Another one was in the same Arrow, with the same shiny PPL and the wet IMC ink in the logbook into a black cloud near Rochester. Have you ever seen your VMC needle going 1500’ in both direction? This one was a good lesson in “how an aircraft should be controlled”.

" few of them ever go outside their own country"

and

“are among the most “international” flyers of all”

and

“German pilots are the ones who fly abroad the most.”

are not logically exclusive

If speed was really a key thing then everybody would be flying a 300HP turbo SEP, on oxygen, at FL200, because that is the only way to get the “sales brochure” figures like 200kt. Otherwise, much more than about 170kt, in a 4-seat tourer, is going to be costing a lot of avgas per mile.

Administrator
Shoreham EGKA, United Kingdom

Flyer59 wrote:

SR22T G5, with a/c: 255 kg

The SR22T G5 has a 1300 pound (589kg) useful load.

Flyer59: I have had that as well once in a Cirrus SR20 with Avidyne screens. In the SR22T with Perspective you would get a flaps warning if you would forget them.
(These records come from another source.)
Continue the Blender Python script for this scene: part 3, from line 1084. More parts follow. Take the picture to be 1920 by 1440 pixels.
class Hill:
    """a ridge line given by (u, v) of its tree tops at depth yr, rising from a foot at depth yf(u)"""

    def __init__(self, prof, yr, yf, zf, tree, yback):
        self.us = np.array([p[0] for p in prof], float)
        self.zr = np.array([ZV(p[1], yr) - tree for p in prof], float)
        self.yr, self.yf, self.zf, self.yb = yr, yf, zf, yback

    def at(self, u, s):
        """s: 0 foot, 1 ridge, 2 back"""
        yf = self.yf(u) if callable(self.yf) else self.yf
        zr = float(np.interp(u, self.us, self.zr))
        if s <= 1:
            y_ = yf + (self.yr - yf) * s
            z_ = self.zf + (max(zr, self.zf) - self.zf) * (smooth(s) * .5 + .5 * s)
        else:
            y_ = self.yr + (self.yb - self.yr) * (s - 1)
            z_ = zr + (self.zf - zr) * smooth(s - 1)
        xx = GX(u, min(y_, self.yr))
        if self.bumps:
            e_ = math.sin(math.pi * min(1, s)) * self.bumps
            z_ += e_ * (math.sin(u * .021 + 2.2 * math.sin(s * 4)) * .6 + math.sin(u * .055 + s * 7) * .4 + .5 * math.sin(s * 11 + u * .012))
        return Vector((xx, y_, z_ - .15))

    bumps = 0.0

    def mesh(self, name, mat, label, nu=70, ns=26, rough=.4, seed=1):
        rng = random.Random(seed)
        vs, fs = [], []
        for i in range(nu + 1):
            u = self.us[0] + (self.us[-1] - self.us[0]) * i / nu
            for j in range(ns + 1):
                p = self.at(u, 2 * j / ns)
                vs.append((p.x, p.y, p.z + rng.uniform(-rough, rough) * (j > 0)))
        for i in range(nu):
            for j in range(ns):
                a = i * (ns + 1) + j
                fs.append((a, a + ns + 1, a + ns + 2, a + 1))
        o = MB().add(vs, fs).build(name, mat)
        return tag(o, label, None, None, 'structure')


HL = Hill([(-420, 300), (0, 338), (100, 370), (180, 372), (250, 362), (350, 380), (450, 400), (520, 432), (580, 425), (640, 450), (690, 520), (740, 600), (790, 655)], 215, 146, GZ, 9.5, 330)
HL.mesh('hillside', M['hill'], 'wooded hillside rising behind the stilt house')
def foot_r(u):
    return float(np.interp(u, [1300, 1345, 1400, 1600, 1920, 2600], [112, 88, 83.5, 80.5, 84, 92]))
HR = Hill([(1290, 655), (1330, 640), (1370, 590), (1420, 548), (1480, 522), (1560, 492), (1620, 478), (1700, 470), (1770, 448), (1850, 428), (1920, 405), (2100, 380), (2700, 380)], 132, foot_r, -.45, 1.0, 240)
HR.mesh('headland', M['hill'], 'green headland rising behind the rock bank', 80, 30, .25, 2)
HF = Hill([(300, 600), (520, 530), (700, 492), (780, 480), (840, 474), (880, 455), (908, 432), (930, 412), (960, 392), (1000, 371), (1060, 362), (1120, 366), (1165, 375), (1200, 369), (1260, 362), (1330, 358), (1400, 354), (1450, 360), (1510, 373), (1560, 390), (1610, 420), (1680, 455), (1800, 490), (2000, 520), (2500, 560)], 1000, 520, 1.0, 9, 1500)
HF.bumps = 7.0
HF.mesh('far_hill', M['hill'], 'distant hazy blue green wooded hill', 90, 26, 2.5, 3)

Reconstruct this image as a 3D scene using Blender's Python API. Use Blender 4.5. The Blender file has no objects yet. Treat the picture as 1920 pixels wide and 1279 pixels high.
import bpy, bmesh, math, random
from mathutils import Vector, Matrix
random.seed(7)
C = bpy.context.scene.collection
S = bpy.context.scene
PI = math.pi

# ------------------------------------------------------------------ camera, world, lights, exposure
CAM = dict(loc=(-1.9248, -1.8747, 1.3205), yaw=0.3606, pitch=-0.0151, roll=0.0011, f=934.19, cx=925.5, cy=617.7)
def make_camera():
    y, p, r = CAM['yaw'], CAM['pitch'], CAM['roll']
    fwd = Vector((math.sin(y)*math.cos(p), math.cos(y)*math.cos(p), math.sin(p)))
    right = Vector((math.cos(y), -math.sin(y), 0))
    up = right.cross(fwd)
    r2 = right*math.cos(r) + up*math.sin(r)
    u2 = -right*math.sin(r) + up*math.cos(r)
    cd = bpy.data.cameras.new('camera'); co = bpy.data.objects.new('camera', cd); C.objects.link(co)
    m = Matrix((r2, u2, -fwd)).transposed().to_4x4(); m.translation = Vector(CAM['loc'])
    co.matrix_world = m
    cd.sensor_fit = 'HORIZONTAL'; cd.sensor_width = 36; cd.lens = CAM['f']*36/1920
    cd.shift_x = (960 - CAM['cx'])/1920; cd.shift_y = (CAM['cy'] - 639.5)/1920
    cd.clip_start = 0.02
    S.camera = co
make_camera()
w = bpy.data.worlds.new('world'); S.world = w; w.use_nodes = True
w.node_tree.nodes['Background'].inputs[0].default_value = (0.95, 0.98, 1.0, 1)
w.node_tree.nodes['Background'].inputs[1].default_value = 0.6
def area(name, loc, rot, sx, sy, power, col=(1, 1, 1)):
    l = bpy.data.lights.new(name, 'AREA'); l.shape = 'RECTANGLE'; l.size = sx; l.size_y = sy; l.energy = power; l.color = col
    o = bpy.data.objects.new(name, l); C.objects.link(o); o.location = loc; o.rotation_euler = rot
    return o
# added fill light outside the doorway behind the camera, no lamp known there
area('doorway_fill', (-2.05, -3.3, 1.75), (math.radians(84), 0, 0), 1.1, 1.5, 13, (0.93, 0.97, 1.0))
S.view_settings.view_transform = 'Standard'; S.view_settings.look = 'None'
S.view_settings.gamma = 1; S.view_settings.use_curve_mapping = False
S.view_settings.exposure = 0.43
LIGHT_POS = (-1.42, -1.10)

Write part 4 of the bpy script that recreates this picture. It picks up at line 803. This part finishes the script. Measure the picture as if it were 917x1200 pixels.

But … now with the new smartCHECK “talking” checklist just was just released in the AppStore by another EuroGA user, you would be reminded by the audio in your headset, right? :-)

Last Edited by AeroPlus at 06 Jan 18:17
EDLE, Netherlands

Right ;-)
(The next version will have an automatic, hands free “After takeoff checklist” that will be read at a preset altitude, like 500 ft.)